## SHORT EXERCISE
Starting at the first line of the data, print each line verbatim up to and including the line bearing "R = math.radians", omitting pictures.

## MATERIAL
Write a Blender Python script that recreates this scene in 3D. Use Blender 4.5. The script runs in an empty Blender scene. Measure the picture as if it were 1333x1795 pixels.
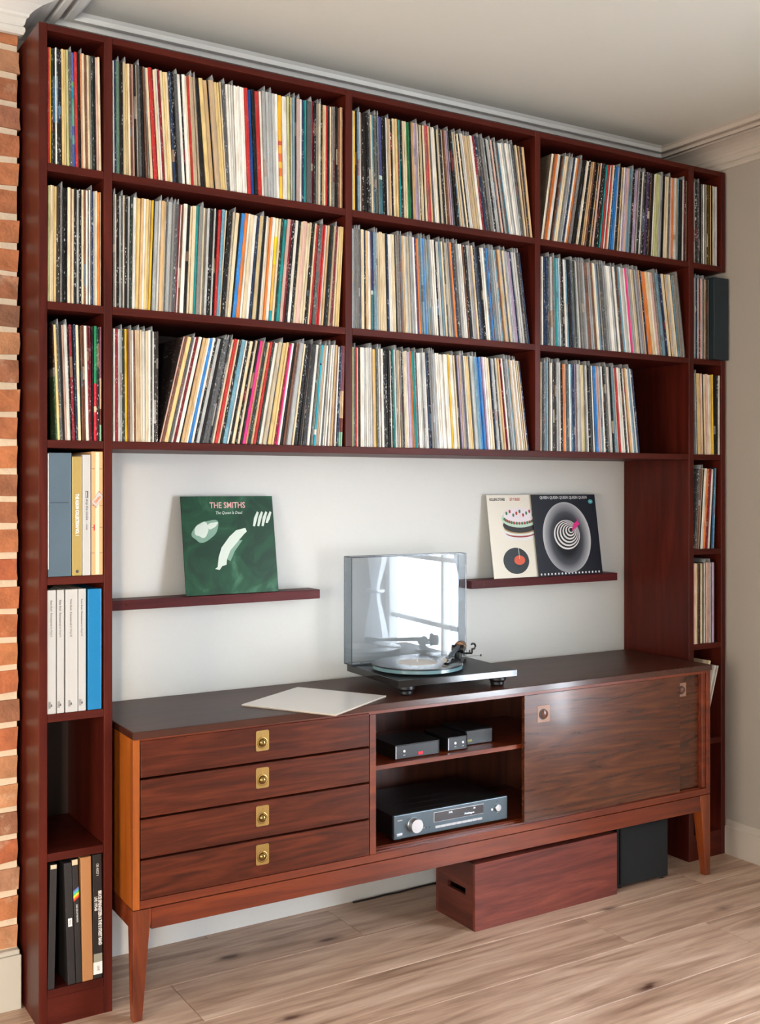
import bpy, bmesh, math, random
from mathutils import Vector, Matrix
random.seed(7)
SC = bpy.context.scene
COL = SC.collection
R = math.radians

# ------------------------------------------------------------------ camera
cam_d = bpy.data.cameras.new('camera'); cam = bpy.data.objects.new('camera', cam_d); COL.objects.link(cam)
cam.location = (-0.7679, -2.9595, 1.4456)
cam.rotation_euler = (R(90), 0, R(-31.8294))
cam_d.sensor_fit = 'VERTICAL'; cam_d.sensor_height = 36.0
cam_d.lens = 1923.56 / 1795.0 * 36.0
cam_d.shift_y = -(897.5 - 853.23) / 1795.0
cam_d.clip_start = 0.05; cam_d.clip_end = 100
SC.camera = cam

# ------------------------------------------------------------------ world, lights, exposure
SC.view_settings.view_transform = 'Standard'; SC.view_settings.look = 'None'
SC.view_settings.exposure = -0.07; SC.view_settings.gamma = 1.0; SC.view_settings.use_curve_mapping = False
w = bpy.data.worlds.new('world'); SC.world = w; w.use_nodes = True
w.node_tree.nodes['Background'].inputs[0].default_value = (0.75, 0.85, 1.0, 1)
w.node_tree.nodes['Background'].inputs[1].default_value = 6.0

def area(name, loc, direction, sx, sy, power, color, spread=180):
    d = bpy.data.lights.new(name, 'AREA'); d.shape = 'RECTANGLE'; d.size = sx; d.size_y = sy
    d.energy = power; d.color = color; d.spread = R(spread)
    o = bpy.data.objects.new(name, d); COL.objects.link(o); o.location = loc
    o.rotation_euler = Vector(direction).to_track_quat('-Z', 'Y').to_euler()
    return o
# daylight outside the window in the right wall, and outside the window in the left wall
area('daylight_right', (3.35, -2.7, 1.35), (-1, 0.0, -0.10), 4.6, 3.0, 1130, (0.86, 0.92, 1.0))
area('daylight_left', (-3.95, -2.35, 1.2), (1, 0.25, -0.02), 2.2, 2.2, 300, (1.0, 0.84, 0.62))
area('front_fill', (-2.15, -6.0, 1.15), (0.2, 1, -0.02), 1.6, 2.2, 340, (0.95, 0.96, 0.95))  # fill light added outside the unseen front window
sd_ = bpy.data.lights.new('low_sun', 'SUN'); sd_.energy = 1.9; sd_.angle = R(3.5); sd_.color = (1.0, 0.72, 0.45)
so_ = bpy.data.objects.new('low_sun', sd_); COL.objects.link(so_); so_.rotation_euler = Vector((0.38, 0.925, -0.09)).to_track_quat('-Z', 'Y').to_euler()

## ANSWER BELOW
Write a Blender Python script that recreates this scene in 3D. Use Blender 4.5. The script runs in an empty Blender scene. Measure the picture as if it were 1333x1795 pixels.
import bpy, bmesh, math, random
from mathutils import Vector, Matrix
random.seed(7)
SC = bpy.context.scene
COL = SC.collection
R = math.radians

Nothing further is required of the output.